Diceritakan bahwa Sengkuni dan keluarganya dikurung dan hanya diberi sebutir nasi untuk satu orang setiap harinya. Jumlah itu tentu tidaklah cukup. Atas kesepakatan bersama, maka butir-butir nasi itu pun dikumpulkan dan diberikan kepada anggota keluarga yang paling memiliki kemampuan untuk mengembalikan martabat keluarga yang telah hancur. Dialah Sengkuni itu. akan tetapi, butir-butir beras yang dikumpulkan itu ternyata masih kurang juga.
Akhirnya, masing-masing dari saudara dan bahkan orangtua Sengkuni mengikhlaskan diri mereka untuk dimakan. Semua itu dengan harapan bawha Sengkuni bisa terus hidup dan kemudian membalaskan dendam keluarga. Pada adegan inilah, kita dibuat untuk berfikir kembali.

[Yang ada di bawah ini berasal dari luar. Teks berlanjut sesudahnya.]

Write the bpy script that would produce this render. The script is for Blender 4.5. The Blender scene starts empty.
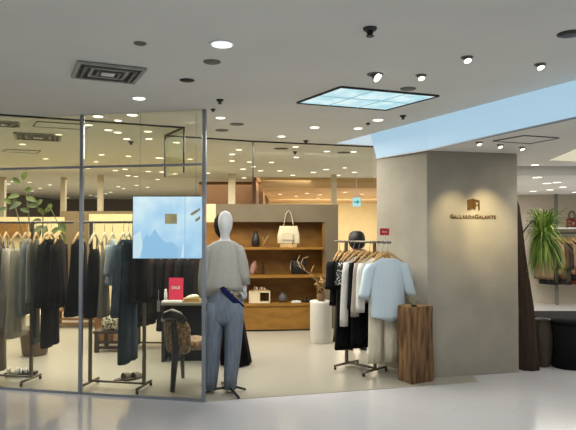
import bpy, bmesh, math, random
from mathutils import Vector, Matrix
random.seed(7)
PI = math.pi
C = bpy.context.scene.collection
SC = bpy.context.scene

# ------------------------------------------------------------------ camera
FPX = 600.0            # focal length in pixels of the 576x430 frame
CAMZ = 1.6
PITCH = math.atan(13.0 / FPX)
cam_d = bpy.data.cameras.new('camera'); cam = bpy.data.objects.new('camera', cam_d); C.objects.link(cam)
cam_d.sensor_width = 36.0; cam_d.sensor_fit = 'HORIZONTAL'
cam_d.lens = FPX / 576.0 * 36.0
cam.location = (0, 0, CAMZ); cam.rotation_euler = (PI / 2 + PITCH, 0, 0)
SC.camera = cam
# ------------------------------------------------------------------ world, exposure
w = bpy.data.worlds.new('world'); SC.world = w; w.use_nodes = True
bg = w.node_tree.nodes['Background']
bg.inputs[0].default_value = (1.0, 1.0, 0.98, 1); bg.inputs[1].default_value = 0.22
SC.view_settings.view_transform = 'Standard'; SC.view_settings.look = 'None'
SC.view_settings.exposure = 0.0; SC.view_settings.gamma = 1.0
# ------------------------------------------------------------------ lamps (large / general)
def lamp(kind, name, loc, target, energy, col, size=0.2, size_y=None, angle=None, blend=0.6):
    d = bpy.data.lights.new(name, kind); d.energy = energy * 0.80; d.color = col
    o = bpy.data.objects.new(name, d); C.objects.link(o); o.location = loc
    v = Vector(target) - Vector(loc)
    o.rotation_euler = v.to_track_quat('-Z', 'Y').to_euler()
    if kind == 'AREA':
        d.shape = 'RECTANGLE'; d.size = size; d.size_y = size_y or size
    else:
        d.shadow_soft_size = size
        if kind == 'SPOT':
            d.spot_size = math.radians(angle or 100); d.spot_blend = blend
    return o
COOL = (0.97, 0.985, 1.0); NEUT = (1.0, 0.955, 0.87); WARM = (1.0, 0.89, 0.72)
# corridor ceiling lighting (unseen area lamps in place of downlights, over and behind the viewer)
lamp('AREA', 'corridor_fill', (0.3, 2.6, 2.66), (0.3, 2.6, 0), 52, COOL, 4.5, 3.4)
lamp('AREA', 'corridor_fill', (0.3, -2.0, 2.66), (0.3, -2.0, 0), 62, COOL, 5, 4)
# shop lighting: unseen area lamps in place of the small downlights
lamp('AREA', 'shop_fill', (-2.6, 7.4, 2.64), (-2.6, 7.4, 0), 98, NEUT, 3.0, 1.6)
lamp('AREA', 'shop_fill', (-0.2, 7.4, 2.64), (-0.2, 7.4, 0), 90, NEUT, 1.8, 1.8)
lamp('AREA', 'shop_fill', (-3.2, 10.2, 2.64), (-3.2, 10.2, 0), 260, WARM, 5.0, 2.6)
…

Sejahat-jahatnya manusia, tidak akan ada yang sampai hati untuk memakan dan memutilasi daging saudaranya sendiri dan mereguk darah orangtuanya sendiri. Sengkuni pun sebenarnya tidak mau dan menolak pengorbanan saudara-saudaranya dengan penuh kesedihan, tapi dia harus melakukan hal itu untuk kepentingan nama keluarganya di masa depan.
Kisah Joker dalam filmnya pun selain mendapat respon dari orang-orang yang terkejut akan masa lalunya, juga kemudian mendapatkan respon yang bernada empati. Mulai banyak orang yang kemudian menyadari bahwa Joker memiliki alasan kuat untuk bertindak sejahat itu. masa lalunya pedih [walau tak sepedih Sengkuni] dan ternyata tidak ada orang yang jahat secara murni dan mutlak. Mereka berdua adalah alasan kita untuk menunda agar diri kita tak dikuasai kebencian.
Terkadang ketika kita terlalu terhanyut dalam suatu kisah, kita lantas membenci mereka yang sikapnya sangatlah jahat bagi kita. Namun kita jadi terlena dan menutup mata untuk sekadar bertanya “Penderitaan macam apa yang membuat seseorang bisa menjadi sejahat itu?”